> YOUR INSTRUCTIONS
Reproduce the data that follows in its entirety, character for character.
# Start of DATA PROVIDED
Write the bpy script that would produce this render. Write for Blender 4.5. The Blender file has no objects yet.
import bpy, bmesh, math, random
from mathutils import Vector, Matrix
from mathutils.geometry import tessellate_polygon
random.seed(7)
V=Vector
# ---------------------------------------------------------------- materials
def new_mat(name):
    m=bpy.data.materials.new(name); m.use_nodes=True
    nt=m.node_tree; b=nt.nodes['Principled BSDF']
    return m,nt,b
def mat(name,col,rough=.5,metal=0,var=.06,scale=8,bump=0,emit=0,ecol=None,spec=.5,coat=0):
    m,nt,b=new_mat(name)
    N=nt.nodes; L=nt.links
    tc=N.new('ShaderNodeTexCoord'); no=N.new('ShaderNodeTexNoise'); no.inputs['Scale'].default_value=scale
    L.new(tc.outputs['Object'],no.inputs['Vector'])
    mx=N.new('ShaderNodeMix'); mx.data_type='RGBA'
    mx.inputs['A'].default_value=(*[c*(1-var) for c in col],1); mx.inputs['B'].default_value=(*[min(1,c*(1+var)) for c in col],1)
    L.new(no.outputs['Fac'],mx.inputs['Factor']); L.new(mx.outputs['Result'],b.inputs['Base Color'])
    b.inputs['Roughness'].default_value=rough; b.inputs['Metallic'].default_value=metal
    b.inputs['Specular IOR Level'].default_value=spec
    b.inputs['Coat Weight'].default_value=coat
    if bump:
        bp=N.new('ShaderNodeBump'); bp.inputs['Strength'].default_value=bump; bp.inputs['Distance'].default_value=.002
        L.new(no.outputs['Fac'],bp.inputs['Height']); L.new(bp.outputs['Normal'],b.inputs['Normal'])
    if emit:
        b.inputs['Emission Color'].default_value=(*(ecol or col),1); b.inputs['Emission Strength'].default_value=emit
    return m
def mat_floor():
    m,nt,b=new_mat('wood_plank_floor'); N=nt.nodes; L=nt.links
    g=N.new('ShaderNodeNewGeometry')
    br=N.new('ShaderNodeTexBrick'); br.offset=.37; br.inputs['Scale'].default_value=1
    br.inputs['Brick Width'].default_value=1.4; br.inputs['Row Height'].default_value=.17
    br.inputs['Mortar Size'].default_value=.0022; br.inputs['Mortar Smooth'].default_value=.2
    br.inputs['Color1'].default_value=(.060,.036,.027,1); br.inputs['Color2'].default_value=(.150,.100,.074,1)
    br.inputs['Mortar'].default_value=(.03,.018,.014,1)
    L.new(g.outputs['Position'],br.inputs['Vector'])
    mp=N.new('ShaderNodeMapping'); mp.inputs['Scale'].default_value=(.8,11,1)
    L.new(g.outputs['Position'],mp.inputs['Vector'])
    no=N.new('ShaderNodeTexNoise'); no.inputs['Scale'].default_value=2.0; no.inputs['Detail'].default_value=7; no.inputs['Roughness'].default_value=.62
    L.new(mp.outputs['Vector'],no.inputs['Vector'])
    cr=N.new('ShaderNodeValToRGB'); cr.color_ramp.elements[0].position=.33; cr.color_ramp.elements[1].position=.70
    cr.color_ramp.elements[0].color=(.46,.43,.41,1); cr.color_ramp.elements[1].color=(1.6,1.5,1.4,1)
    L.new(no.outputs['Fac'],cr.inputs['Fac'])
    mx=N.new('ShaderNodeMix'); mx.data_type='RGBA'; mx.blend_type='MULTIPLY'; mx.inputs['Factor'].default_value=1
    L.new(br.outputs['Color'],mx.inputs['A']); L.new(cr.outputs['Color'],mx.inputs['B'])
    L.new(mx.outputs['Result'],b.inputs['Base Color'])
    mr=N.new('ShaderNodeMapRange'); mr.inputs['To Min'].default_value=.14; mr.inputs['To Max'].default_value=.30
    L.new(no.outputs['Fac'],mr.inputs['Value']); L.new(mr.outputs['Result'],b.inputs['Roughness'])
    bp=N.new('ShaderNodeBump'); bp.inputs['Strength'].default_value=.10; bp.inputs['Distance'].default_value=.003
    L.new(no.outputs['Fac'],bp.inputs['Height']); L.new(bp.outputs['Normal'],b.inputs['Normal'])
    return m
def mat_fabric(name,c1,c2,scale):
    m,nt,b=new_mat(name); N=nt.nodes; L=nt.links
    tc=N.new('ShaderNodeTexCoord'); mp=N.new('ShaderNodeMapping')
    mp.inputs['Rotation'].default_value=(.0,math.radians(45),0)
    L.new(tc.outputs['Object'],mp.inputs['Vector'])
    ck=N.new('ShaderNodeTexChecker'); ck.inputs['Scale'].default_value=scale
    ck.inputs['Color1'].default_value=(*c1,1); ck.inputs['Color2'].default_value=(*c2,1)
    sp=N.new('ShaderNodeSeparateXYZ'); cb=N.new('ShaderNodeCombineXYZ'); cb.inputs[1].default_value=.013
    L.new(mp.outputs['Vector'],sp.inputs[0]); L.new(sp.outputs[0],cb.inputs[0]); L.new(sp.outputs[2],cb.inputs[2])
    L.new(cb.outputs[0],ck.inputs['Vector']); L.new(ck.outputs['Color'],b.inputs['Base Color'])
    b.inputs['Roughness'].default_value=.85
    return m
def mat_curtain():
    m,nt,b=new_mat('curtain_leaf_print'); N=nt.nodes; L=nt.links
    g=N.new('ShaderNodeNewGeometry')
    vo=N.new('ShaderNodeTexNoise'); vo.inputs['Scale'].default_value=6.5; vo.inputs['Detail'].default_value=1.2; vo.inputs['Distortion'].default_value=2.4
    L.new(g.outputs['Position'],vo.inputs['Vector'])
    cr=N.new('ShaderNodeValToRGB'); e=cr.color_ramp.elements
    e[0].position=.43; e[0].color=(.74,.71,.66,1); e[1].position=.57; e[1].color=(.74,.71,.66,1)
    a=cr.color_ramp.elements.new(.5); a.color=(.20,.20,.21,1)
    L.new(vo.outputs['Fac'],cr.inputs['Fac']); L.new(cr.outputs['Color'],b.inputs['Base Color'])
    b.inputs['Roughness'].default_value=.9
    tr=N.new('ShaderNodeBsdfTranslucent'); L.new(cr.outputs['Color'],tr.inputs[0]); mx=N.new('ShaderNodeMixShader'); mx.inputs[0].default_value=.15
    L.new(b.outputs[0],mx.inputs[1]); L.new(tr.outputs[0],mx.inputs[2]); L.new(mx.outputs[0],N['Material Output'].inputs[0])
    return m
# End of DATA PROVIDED
> THE SOLUTION
Write the bpy script that would produce this render. Write for Blender 4.5. The Blender file has no objects yet.
import bpy, bmesh, math, random
from mathutils import Vector, Matrix
from mathutils.geometry import tessellate_polygon
random.seed(7)
V=Vector
# ---------------------------------------------------------------- materials
def new_mat(name):
    m=bpy.data.materials.new(name); m.use_nodes=True
    nt=m.node_tree; b=nt.nodes['Principled BSDF']
    return m,nt,b
def mat(name,col,rough=.5,metal=0,var=.06,scale=8,bump=0,emit=0,ecol=None,spec=.5,coat=0):
    m,nt,b=new_mat(name)
    N=nt.nodes; L=nt.links
    tc=N.new('ShaderNodeTexCoord'); no=N.new('ShaderNodeTexNoise'); no.inputs['Scale'].default_value=scale
    L.new(tc.outputs['Object'],no.inputs['Vector'])
    mx=N.new('ShaderNodeMix'); mx.data_type='RGBA'
    mx.inputs['A'].default_value=(*[c*(1-var) for c in col],1); mx.inputs['B'].default_value=(*[min(1,c*(1+var)) for c in col],1)
    L.new(no.outputs['Fac'],mx.inputs['Factor']); L.new(mx.outputs['Result'],b.inputs['Base Color'])
    b.inputs['Roughness'].default_value=rough; b.inputs['Metallic'].default_value=metal
    b.inputs['Specular IOR Level'].default_value=spec
    b.inputs['Coat Weight'].default_value=coat
    if bump:
        bp=N.new('ShaderNodeBump'); bp.inputs['Strength'].default_value=bump; bp.inputs['Distance'].default_value=.002
        L.new(no.outputs['Fac'],bp.inputs['Height']); L.new(bp.outputs['Normal'],b.inputs['Normal'])
    if emit:
        b.inputs['Emission Color'].default_value=(*(ecol or col),1); b.inputs['Emission Strength'].default_value=emit
    return m
def mat_floor():
    m,nt,b=new_mat('wood_plank_floor'); N=nt.nodes; L=nt.links
    g=N.new('ShaderNodeNewGeometry')
    br=N.new('ShaderNodeTexBrick'); br.offset=.37; br.inputs['Scale'].default_value=1
    br.inputs['Brick Width'].default_value=1.4; br.inputs['Row Height'].default_value=.17
    br.inputs['Mortar Size'].default_value=.0022; br.inputs['Mortar Smooth'].default_value=.2
    br.inputs['Color1'].default_value=(.060,.036,.027,1); br.inputs['Color2'].default_value=(.150,.100,.074,1)
    br.inputs['Mortar'].default_value=(.03,.018,.014,1)
    L.new(g.outputs['Position'],br.inputs['Vector'])
    mp=N.new('ShaderNodeMapping'); mp.inputs['Scale'].default_value=(.8,11,1)
    L.new(g.outputs['Position'],mp.inputs['Vector'])
    no=N.new('ShaderNodeTexNoise'); no.inputs['Scale'].default_value=2.0; no.inputs['Detail'].default_value=7; no.inputs['Roughness'].default_value=.62
    L.new(mp.outputs['Vector'],no.inputs['Vector'])
    cr=N.new('ShaderNodeValToRGB'); cr.color_ramp.elements[0].position=.33; cr.color_ramp.elements[1].position=.70
    cr.color_ramp.elements[0].color=(.46,.43,.41,1); cr.color_ramp.elements[1].color=(1.6,1.5,1.4,1)
    L.new(no.outputs['Fac'],cr.inputs['Fac'])
    mx=N.new('ShaderNodeMix'); mx.data_type='RGBA'; mx.blend_type='MULTIPLY'; mx.inputs['Factor'].default_value=1
    L.new(br.outputs['Color'],mx.inputs['A']); L.new(cr.outputs['Color'],mx.inputs['B'])
    L.new(mx.outputs['Result'],b.inputs['Base Color'])
    mr=N.new('ShaderNodeMapRange'); mr.inputs['To Min'].default_value=.14; mr.inputs['To Max'].default_value=.30
    L.new(no.outputs['Fac'],mr.inputs['Value']); L.new(mr.outputs['Result'],b.inputs['Roughness'])
    bp=N.new('ShaderNodeBump'); bp.inputs['Strength'].default_value=.10; bp.inputs['Distance'].default_value=.003
    L.new(no.outputs['Fac'],bp.inputs['Height']); L.new(bp.outputs['Normal'],b.inputs['Normal'])
    return m
def mat_fabric(name,c1,c2,scale):
    m,nt,b=new_mat(name); N=nt.nodes; L=nt.links
    tc=N.new('ShaderNodeTexCoord'); mp=N.new('ShaderNodeMapping')
    mp.inputs['Rotation'].default_value=(.0,math.radians(45),0)
    L.new(tc.outputs['Object'],mp.inputs['Vector'])
    ck=N.new('ShaderNodeTexChecker'); ck.inputs['Scale'].default_value=scale
    ck.inputs['Color1'].default_value=(*c1,1); ck.inputs['Color2'].default_value=(*c2,1)
    sp=N.new('ShaderNodeSeparateXYZ'); cb=N.new('ShaderNodeCombineXYZ'); cb.inputs[1].default_value=.013
    L.new(mp.outputs['Vector'],sp.inputs[0]); L.new(sp.outputs[0],cb.inputs[0]); L.new(sp.outputs[2],cb.inputs[2])
    L.new(cb.outputs[0],ck.inputs['Vector']); L.new(ck.outputs['Color'],b.inputs['Base Color'])
    b.inputs['Roughness'].default_value=.85
    return m
def mat_curtain():
    m,nt,b=new_mat('curtain_leaf_print'); N=nt.nodes; L=nt.links
    g=N.new('ShaderNodeNewGeometry')
    vo=N.new('ShaderNodeTexNoise'); vo.inputs['Scale'].default_value=6.5; vo.inputs['Detail'].default_value=1.2; vo.inputs['Distortion'].default_value=2.4
    L.new(g.outputs['Position'],vo.inputs['Vector'])
    cr=N.new('ShaderNodeValToRGB'); e=cr.color_ramp.elements
    e[0].position=.43; e[0].color=(.74,.71,.66,1); e[1].position=.57; e[1].color=(.74,.71,.66,1)
    a=cr.color_ramp.elements.new(.5); a.color=(.20,.20,.21,1)
    L.new(vo.outputs['Fac'],cr.inputs['Fac']); L.new(cr.outputs['Color'],b.inputs['Base Color'])
    b.inputs['Roughness'].default_value=.9
    tr=N.new('ShaderNodeBsdfTranslucent'); L.new(cr.outputs['Color'],tr.inputs[0]); mx=N.new('ShaderNodeMixShader'); mx.inputs[0].default_value=.15
    L.new(b.outputs[0],mx.inputs[1]); L.new(tr.outputs[0],mx.inputs[2]); L.new(mx.outputs[0],N['Material Output'].inputs[0])
    return m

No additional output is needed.